Chi lotta per l’onestà e vigila sull’integrità, è una specie di alieno che faremmo volentieri tornare sul pianeta sconosciuto da cui ci ha raggiunti, anche se non è venuto a portarci guerra ma pace, non prepotenza ma giustizia, non odio ma onestà.
E’ un estraneo, bisogna abbandonarlo e lasciarlo in solitudine!
Che altri pensino alla sua vita o alla sua morte, purché si possa restare tranquilli a guardare dalla finestra o da uno schermo quello che gli accade ma che non ci tocca, la sua vita come la sua morte.
Si parli invece di quelli che fanno più audience.
Si parli di quelli che non rischiano davvero pur affermando il contrario, di quelli che hanno sfruttato situazioni complicate per essere nominati dal mondo.

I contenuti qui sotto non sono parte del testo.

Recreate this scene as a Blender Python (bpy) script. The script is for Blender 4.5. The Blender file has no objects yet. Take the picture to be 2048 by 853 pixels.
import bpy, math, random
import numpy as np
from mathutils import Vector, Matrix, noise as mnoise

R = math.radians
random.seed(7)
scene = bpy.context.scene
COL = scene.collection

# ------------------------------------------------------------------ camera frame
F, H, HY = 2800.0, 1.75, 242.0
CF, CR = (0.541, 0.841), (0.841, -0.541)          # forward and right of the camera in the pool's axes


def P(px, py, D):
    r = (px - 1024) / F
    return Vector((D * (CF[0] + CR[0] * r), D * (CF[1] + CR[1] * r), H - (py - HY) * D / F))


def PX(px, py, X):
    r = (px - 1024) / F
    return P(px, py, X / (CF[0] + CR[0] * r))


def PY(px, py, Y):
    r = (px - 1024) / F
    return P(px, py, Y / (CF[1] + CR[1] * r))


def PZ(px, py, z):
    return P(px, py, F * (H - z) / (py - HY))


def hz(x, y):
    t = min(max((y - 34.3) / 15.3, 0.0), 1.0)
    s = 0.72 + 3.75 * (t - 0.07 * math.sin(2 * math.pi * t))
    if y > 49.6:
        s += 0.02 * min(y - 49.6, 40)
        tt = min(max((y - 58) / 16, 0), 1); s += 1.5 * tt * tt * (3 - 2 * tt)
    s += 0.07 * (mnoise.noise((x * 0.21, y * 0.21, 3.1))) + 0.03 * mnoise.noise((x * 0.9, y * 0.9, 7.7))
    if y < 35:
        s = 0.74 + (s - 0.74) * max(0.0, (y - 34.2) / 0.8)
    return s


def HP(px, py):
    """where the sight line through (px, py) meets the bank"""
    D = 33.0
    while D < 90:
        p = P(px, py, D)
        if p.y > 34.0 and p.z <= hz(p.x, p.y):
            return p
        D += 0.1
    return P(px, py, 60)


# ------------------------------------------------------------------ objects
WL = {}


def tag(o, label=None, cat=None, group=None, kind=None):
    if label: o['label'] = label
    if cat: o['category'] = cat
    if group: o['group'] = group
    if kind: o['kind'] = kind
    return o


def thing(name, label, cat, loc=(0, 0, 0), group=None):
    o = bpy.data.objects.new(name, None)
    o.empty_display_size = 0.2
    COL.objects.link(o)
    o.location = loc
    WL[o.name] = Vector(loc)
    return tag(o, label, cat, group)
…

Gli eroi silenziosi, quelli che rischiano davvero, non nominiamoli, lasciamoli soli perché in quell’abbandono provino il ritmo della loro colpa: la fedeltà alla verità, alla giustizia, all’onestà.
Perché è questa la colpa.
Questa la causa dell’abbandono e della solitudine in cui sono lasciati, in cui Nino De Matteo, magistrato uomo/uomo magistrato è abbandonato.
A noi non tocca, non ci tocca, tocca sempre a qualcun altro prima che a noi.
Se, poi, dovessero davvero realizzarsi le minacce, sapremo fingereun dolore che non proviamo, ma non ci assumeremo responsabilità che non sentiamo nostre perché non abbiamo fatto scattare noi il detonatore, né abbiamo procurato il tritolo.
E invece no, ci sbagliamo, ci tocca e come!
Il detonatore lo abbiamo innescato noi, con il nostro silenzio, con l’isolamento e la paura che hanno dato potere a chi non ne è degnoma sa che siamo nascosti nel nostro perbenismo e nelle nostre paure, sa di tenere in pugno le persone incapaci di alzare la testa, quelle che la dignità l’hanno sepolta sotto la sabbia, come uno struzzo che nasconde la sua testa. Sa e agisce.
Allora sì, che l’onesto Magistrato sarà degno di pagine intere su giornali, riviste, web.
Allora sì, che si faranno cortei, commemorazioni.
Si attribuiranno onorificenze al Magistrato e alla sua scorta, già, perché una tale quantità di tritolo non uccide una persona sola. Anche a questo penseremo dopo e ci sarà, anche chi penserà senza forse avere il coraggio di dirlo ad alta voce “che in fondo se l’è cercata”.
History will teach us nothing canta Sting nella sua omonima canzone… Falcone, Borsellino e i troppi altri di cui si fanno elenchi solo per commemorarli, hanno una storia che non insegna?
Chi cambia la storia? Perché la storia non si cambia da sola.
Gli uomini cambiano la storia, gli uomini e le donne coraggiose capaci di esprimere dissenso e di alzare la voce. Dire #iosonoconDiMatteo non può essere solo una scritta con foto sui social, deve essere di più, deve essere l’impegno ad alzare la voce e le mani per dire #ioesistoesonoonesto.
…ciò che cambia tra il prima e il dopo è la consapevolezza di sapere quello che non sapevi e di dovertene ricordare e di non poter fare finta di niente. C’è dunque un abisso tra il prima e il dopo; un abisso colmabile solo in parte con la cura e la responsabilità del presente. Il prima, più leggiadro del dopo, canta alla luna la sua inesperienza; il dopo, appesantito dalla scoperta, chiede alla luna di non lasciarlo andare.
La storia inizia da noi e la cambiamo noi.